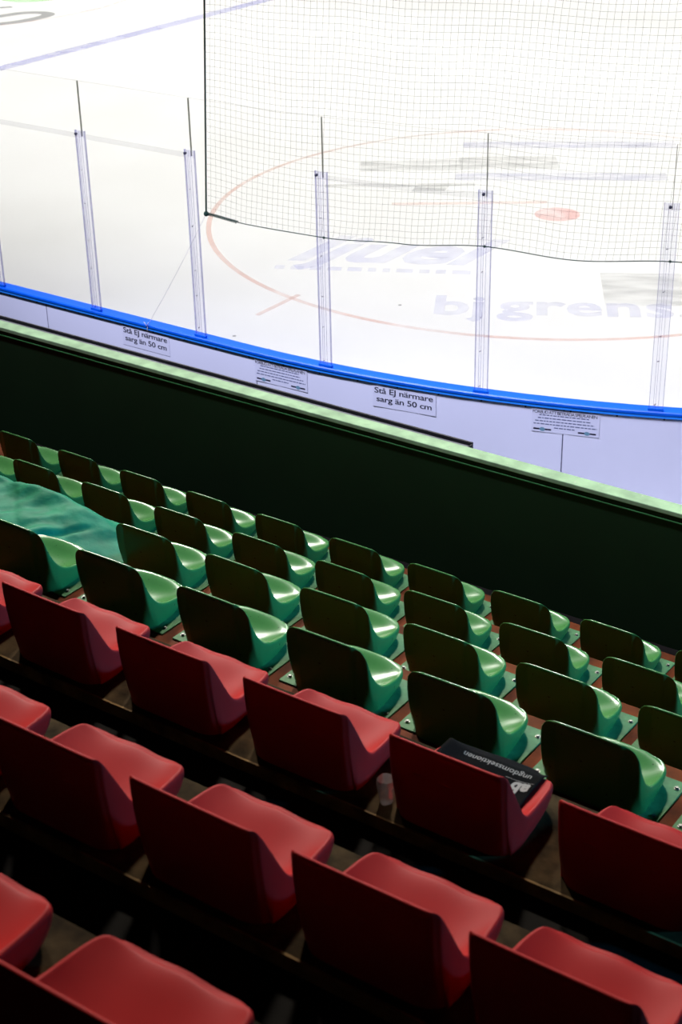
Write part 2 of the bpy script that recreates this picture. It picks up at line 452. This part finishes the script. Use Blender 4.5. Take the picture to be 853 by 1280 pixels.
rl = thing('cap_rail', 'long blue cap rail on top of the white rink boards', 'rail', path(0)[0])
inv = Matrix.Translation(-rl.location)
bm = bmesh.new(); sweep(bm, -5.5, 5.6, [(.030, 1.075), (.030, 1.092), (.022, 1.100), (-.075, 1.100), (-.085, 1.09), (-.085, 1.075)]); bm.transform(inv); obj('top_band', bm, M['rail'], rl, False)
bm = bmesh.new(); sweep(bm, -5.5, 5.6, [(.016, 1.046), (.022, 1.05), (.022, 1.0745), (-.08, 1.0745), (-.08, 1.046)]); bm.transform(inv); obj('lower_band', bm, M['rail2'], rl, False)
bmt = bmesh.new(); bmesh.ops.create_cone(bmt, cap_ends=True, segments=10, radius1=.007, radius2=.006, depth=.006)
me_b = bpy.data.meshes.new('bolt'); bmt.to_mesh(me_b); bmt.free(); me_b.materials.append(M['darkbolt'])
for i in range(21):
    b = link('bolt', me_b, None, rl); b.matrix_local = inv @ frame(-2.9+.33*i, .003, 1.034)

# stanchions and clear panes
ST = [-2.662, -1.50, -.365, .826, 2.061, 3.37, 4.62]
WHICH = ['cut off by the left photo edge', 'second from the left', 'beside the free lower corner of the net', 'fourth from the left, behind the net edge rope', 'fifth from the left, under the pinched net', 'at the right edge of the photo']
# refine: measured feet of the posts
ST = [-2.662, -1.530, -.405, .791, 2.046, 3.306]
BASE = 1.10
def hexbolt(r, d):
    bm = bmesh.new(); bmesh.ops.create_cone(bm, cap_ends=True, segments=12, radius1=r, radius2=r*.85, depth=d); return bm
for i, s in enumerate(ST):
    t = thing('glass_stanchion', 'clear lavender post holding the rink shields, '+WHICH[i], 'post', path(s)[0]+Vector((0, 0, BASE)), 0, 'posts between the rink shields')
    inv = Matrix.Translation(-t.location); H = 1.50
    def part(name, x0, x1, z0, z1, d0, d1, m):
        bm = bmesh.new(); box(bm, x0, x1, z0, z1, d0, d1); bm.transform(inv @ frame(s, 0, BASE)); return obj(name, bm, m, t, False)
    part('cover', -.046, .046, .015, H, .008, .012, M['cover'])
    for x in (-.050, .046): part('side_flange', x, x+.004, .004, H, -.003, .014, M['post'])
    for x in (-.019, -.004, .016): part('groove', x-.0012, x+.0012, .015, H-.005, .012, .015, M['post'])
    part('top_clamp', -.05, .05, H-.05, H+.004, .0145, .020, M['cover'])
    part('foot_bracket', -.055, .055, .001, .02, -.003, .022, M['rail'])
    bm = hexbolt(.012, .014); bm.transform(inv @ frame(s, .026, BASE+H-.025) @ Matrix.Translation((-.030 if i < 4 else -.008, 0, 0))); obj('top_bolt', bm, M['darkbolt'], t)
    for z in (.06, .35, .58, .90, 1.18):
        bm = bmesh.new(); box(bm, -.009, .009, -.002, .002, 0, .006); bm.transform(inv @ frame(s, .0145, BASE+z+random.uniform(-.03, .03)) @ Matrix.Translation((-.008, 0, 0)) @ Matrix.Rotation(random.uniform(.1, .9), 4, 'Z')); obj('screw', bm, M['darkbolt'], t, False)
PS = [-4.4]+ST+[4.6]
PW = ['at the far left edge', 'first whole one from the left', 'with the pale cord running across it', 'at the lower left corner of the net', 'fourth whole one, under the dark banded ice print', 'before the pale web address on the ice', 'cut by the right photo edge']
PW = PW[:len(PS)-1]
for i, (a, b) in enumerate(zip(PS, PS[1:])):
    t = thing('rink_shield', 'clear rink shield sheet '+PW[i], 'glass shield', path((a+b)/2)[0]+Vector((0, 0, BASE)), 0, 'clear shields above the boards')
    inv = Matrix.Translation(-t.location)
    bm = bmesh.new(); sweep(bm, a+.003, b-.003, [(-.004, 1.101), (-.004, 2.985), (-.016, 2.985), (-.016, 1.101)], .2); bm.transform(inv); obj('sheet', bm, M['glass'], t, False)
    bm = bmesh.new(); sweep(bm, a+.0025, a+.0065, [(-.003, 2.55), (-.003, 2.985), (-.017, 2.985), (-.017, 2.55)]); bm.transform(inv); obj('side_edge', bm, M['glassedge'], t, False)
    bm = bmesh.new(); sweep(bm, a+.003, b-.003, [(-.004, 2.985), (-.004, 2.988), (-.016, 2.988), (-.016, 2.985)], .2); bm.transform(inv); obj('top_edge', bm, M['strip'], t, False)
    if i in (0, 1, 2, 4):
        bm = bmesh.new(); sweep(bm, a+.05, b-.05, [(.002, 2.535), (.002, 2.575), (-.003, 2.575), (-.003, 2.535)], .2); bm.transform(inv); obj('cross_strip', bm, M['strip'], t, False)  # thin clear band across the sheet, just below the post tops

# ------------------------------------------------------------------ signs on the boards
def sign_clear(name, s, label):
    t = thing(name, label, 'sign', path(s, .001)[0]+Vector((0, 0, .95)), 0, 'stand-clear signs'); inv = Matrix.Translation(-t.location)
    bm = bmesh.new(); box(bm, -.255, .255, -.100, .066, .001, .003); bm.transform(inv @ frame(s, 0, .955)); obj('sheet', bm, M['signsheet'], t, False)
    bm = bmesh.new()
    SC = Matrix.Diagonal((1.34, 1, 1, 1))
    SC = Matrix.Diagonal((1.34, 1, 1, 1))
    for d in (-.0011, 0, .0011):
        add_text(bm, 'Stå EJ närmare', .064, frame(s, .0045+d*.1, .968) @ Matrix.Translation((-.004+d, d*.5, 0)) @ SC, spacing=.95)
        add_text(bm, 'sarg än 50 cm', .064, frame(s, .0045+d*.1, .968) @ Matrix.Translation((d, -.068+d*.5, 0)) @ SC, spacing=.95)
    bm.transform(inv); obj('lettering', bm, M['ink'], t, False, recalc=False)
sign_clear('warning_sign', -1.010, 'white two-line sign on the left board, half way along the ledge')
sign_clear('warning_sign', 1.445, 'white two-line sign above the right end of the grey tray')
def sign_ban(name, s, label):
    t = thing(name, label, 'sign', path(s, .001)[0]+Vector((0, 0, .95)), 0, 'small-print notices'); inv = Matrix.Translation(-t.location)
    F = frame(s, 0, .955)
    bm = bmesh.new(); box(bm, -.245, .245, -.105, .074, .001, .003); bm.transform(inv @ F); obj('sheet', bm, M['signsheet'], t, False)
    bm = bmesh.new(); add_text(bm, 'FÖRBUD ATT BETRÄDA SPELPLANEN', .034, F @ Matrix.Translation((-.005, .042, .0045)), spacing=.80)
    bm.transform(inv); obj('heading', bm, M['ink'], t, False, recalc=False)
    bm = bmesh.new(); rnd = random.Random(int(s*100))
    for k, (x0, x1) in enumerate(((-.19, .17), (-.20, .18), (-.22, .21), (-.23, .23), (-.08, .07))):
        x = x0; y = .026-.0235*k
        while x < x1:
            w = rnd.uniform(.012, .038); w = min(w, x1-x)
            box(bm, x, x+w, y, y+.0075, .0032, .0038); x += w+.006
    bm.transform(inv @ F); obj('small_print', bm, M['inkgrey'], t, False)
    for x in (-.165, .160):
        bm = bmesh.new(); box(bm, x-.065, x-.018, -.088, -.076, .0032, .0038); box(bm, x+.018, x+.065, -.088, -.076, .0032, .0038); bm.transform(inv @ F)
        e = obj('emblem_bar', bm, M['ink'], t, False)
        bm = bmesh.new(); bmesh.ops.create_circle(bm, cap_ends=True, segments=20, radius=.018); bm.transform(inv @ F @ Matrix.Translation((x, -.082, .0042)) @ Matrix.Diagonal((1.1, .85, 1, 1)))
        obj('emblem', bm, M['emblem'], e, False, recalc=False)
sign_ban('notice_sign', .372, 'small-print notice with two emblems beside the left board joint')
sign_ban('notice_sign', 2.675, 'small-print notice with two emblems over the right board joint')

# ------------------------------------------------------------------ protective net with edge rope
def rope_z(s):                                     # lower edge sags between its ties
    ks = [(-.239, 2.145), (.15, 2.125), (.826, 2.128), (1.45, 2.165), (2.061, 2.216), (2.7, 2.175), (3.324, 2.211), (4.0, 2.17), (4.7, 2.21)]
    for (a, za), (b, zb) in zip(ks, ks[1:]):
        if s <= b:
            f = min(max((s-a)/(b-a), 0), 1); return za+(zb-za)*(f*f*(3-2*f))
    return ks[-1][1]
S0, S1, ZT, CELL = -.239, 4.7, 4.55, .0475
def net_pt(s, h):
    """h: height over the lower rope"""
    z = rope_z(s)*max(0, 1-h/1.2)+2.165*min(1, h/1.2)+h
    nx = noise.noise(Vector((s*1.6, h*1.3, 4)))*.018+noise.noise(Vector((s*6, h*2.5, 14)))*.006
    nz = noise.noise(Vector((s*1.3, h*1.1, 8)))*.030+noise.noise(Vector((s*5, h*3, 18)))*.006
    edge = min(1, (s-S0)/.15)*min(1, h/.12)
    # pinched where it is tied to a post top
    for sp, hp in ((2.05, .37), (3.315, .38)):
        d2 = ((s-sp)/.28)**2+((h-hp)/.10)**2
        nz += -.045*math.exp(-d2)*(-(h-hp)/.10 if h < hp else -.6*(h-hp)/.10)*.6
    off = .05+edge*(.012*noise.noise(Vector((s*1.5, h*1.2, 1))))
    p = path(s+.066*h+nx*edge, off)[0]; p.z = z+nz*edge; return p
t = thing('safety_net', 'black square-mesh safety net hanging in front of the rink glass', 'net', path(0, .05)[0]+Vector((0, 0, 2.1)))
inv = Matrix.Translation(-t.location)
bm = bmesh.new(); ns = int((S1-S0)/CELL); nh = int((ZT-2.17)/CELL)
P = [[inv @ net_pt(S0+CELL*i, CELL*j) for j in range(nh+1)] for i in range(ns+1)]
RS = .00085
for i in range(1, ns+1): tube(bm, P[i], RS, 3)
for j in range(1, nh+1): tube(bm, [P[i][j] for i in range(ns+1)], RS, 3)
obj('mesh', bm, M['net'], t, False)
bm = bmesh.new(); tube(bm, [P[i][0] for i in range(ns+1)], .0035, 6); obj('bottom_rope', bm, M['rope'], t)
bm = bmesh.new(); tube(bm, [P[0][j] for j in range(nh+1)], .007, 6); obj('side_rope', bm, M['rope'], t)
bm = bmesh.new()
pts = []
for q in range(90):
    f = q/89; p = inv @ net_pt(S0+.30*f, 0); a = q*1.15
    pts.append(p+Vector((0, math.sin(a)*.010, math.cos(a)*.010)))
tube(bm, pts, .0042, 5); bmesh.ops.create_uvsphere(bm, u_segments=10, v_segments=8, radius=.02, matrix=Matrix.Translation(P[0][0]))
obj('knotted_end', bm, M['rope'], t)
for sp in (.826, 2.061, 3.324):
    bm = bmesh.new(); bmesh.ops.create_uvsphere(bm, u_segments=8, v_segments=6, radius=.010, matrix=inv @ Matrix.Translation(net_pt(sp, 0))); obj('tie', bm, M['rope'], t)
# cord from the net corner to the rail
p0 = net_pt(S0, 0); p1 = path(-.953, .036)[0]+Vector((0, 0, 1.085))
bm = bmesh.new(); tube(bm, [p0.lerp(p1, f/16)+Vector((0, 0, -.02*math.sin(PI*f/16))) for f in range(17)], .0016, 5)
ct = obj('tie_cord', bm, M['cord']); tag(ct, 'thin pale cord tied from the net corner down to the blue rail', 'cord')
bm = bmesh.new()
for a in (-.5, .5): tube(bm, [p1+Vector((0, .0, 0)), p1+Vector((math.sin(a)*.05, -.008, .04))], .003, 5)
tube(bm, [p1+Vector((0, .004, .01)), p1+Vector((0, .0, -.05))], .003, 5)
obj('knot', bm, M['cord'], ct)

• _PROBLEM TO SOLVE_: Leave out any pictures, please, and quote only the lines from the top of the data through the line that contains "b = link('bolt', me_b, None, rl);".

• _EXERCISE OUTPUT_:
Write part 2 of the bpy script that recreates this picture. It picks up at line 452. This part finishes the script. Use Blender 4.5. Take the picture to be 853 by 1280 pixels.
rl = thing('cap_rail', 'long blue cap rail on top of the white rink boards', 'rail', path(0)[0])
inv = Matrix.Translation(-rl.location)
bm = bmesh.new(); sweep(bm, -5.5, 5.6, [(.030, 1.075), (.030, 1.092), (.022, 1.100), (-.075, 1.100), (-.085, 1.09), (-.085, 1.075)]); bm.transform(inv); obj('top_band', bm, M['rail'], rl, False)
bm = bmesh.new(); sweep(bm, -5.5, 5.6, [(.016, 1.046), (.022, 1.05), (.022, 1.0745), (-.08, 1.0745), (-.08, 1.046)]); bm.transform(inv); obj('lower_band', bm, M['rail2'], rl, False)
bmt = bmesh.new(); bmesh.ops.create_cone(bmt, cap_ends=True, segments=10, radius1=.007, radius2=.006, depth=.006)
me_b = bpy.data.meshes.new('bolt'); bmt.to_mesh(me_b); bmt.free(); me_b.materials.append(M['darkbolt'])
for i in range(21):
    b = link('bolt', me_b, None, rl); b.matrix_local = inv @ frame(-2.9+.33*i, .003, 1.034)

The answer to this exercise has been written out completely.